A full-time undergraduate senior taking on 15 credits myself, I also work an average of 34 hours a week. I am 25 years old and my GPA is over 3.5. I commute to campus 3 days a week and I typically drive frantically home after class to spit out some homework, eat, change, and run to work just a couple hours later. Statistically, I am an average UMass Boston student.

I am in a constant state of frenzy trying to keep up with it all, and I know I’m not the only one who feels this way. That’s why when UMass Boston emails me reminders about the WPR I think, “What the [expletive]?”

To graduate from UMass Boston you must either complete the Writing Proficiency portfolio or take a timed exam. The portfolio consists of two parts: at least 15 pages’ worth of essays you’ve already written and have been graded on in courses taken at the university, and then a new essay of at least five pages in response to a set of readings provided by the WPE office. The guidelines to the former part of the portfolio are as varied as they are tedious, and when you consider the fact that these papers have already been graded and approved or disapproved of by university accredited professors, the WPR portfolio seems unnecessarily redundant.

The timed exam is almost as ridiculous as the portfolio, but it is at least a bit more straightforward. You are given in advance a set of readings and then you are to show up on the same day and time as 300 or more other miserably inconvenienced students, sit elbow to elbow with them for three hours, and use the same little blue composition notebooks that you practiced cursive with in elementary school to write a structurally sound and grammatically correct essay in response to questions presented to you.

But why?

What could this added stressor possibly do to teach us anything we haven’t already learned through our courses here at UMass Boston? What benefits could we possibly get out of this unnecessary and time-consuming requirement?

The UMass Boston website answers as follows: “The purpose of the Writing Proficiency Requirement is to help you be better prepared for academic work in advanced courses where you will be expected to apply these essential communication skills.”

I am an A-B student with a 3.78 GPA and have made the Dean’s List since I transferred here last fall. I have taken this exam once and failed, along with many of my peers. Is it because I am incapable of analyzing text, or because my reading comprehension skills are lacking?
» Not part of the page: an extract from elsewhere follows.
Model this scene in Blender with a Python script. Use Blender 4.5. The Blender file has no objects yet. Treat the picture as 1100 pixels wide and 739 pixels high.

Unless every single one of the teachers and professors who have taught and graded my writing skills are as incompetent as I am, I think not.

Instead, I think the system that has instated the WPR is incompetent. Furthermore, I think they are wasting my and my fellow students’ time — time that is precious. The whole thing is insulting and downright egregious. The WPR is as irrelevant as the cursive lessons I was taught in elementary school and it should be abolished so that the already overworked students of UMass Boston can focus their limited time and energy on the thing that really matters: the education that they’re working their asses off to pay for.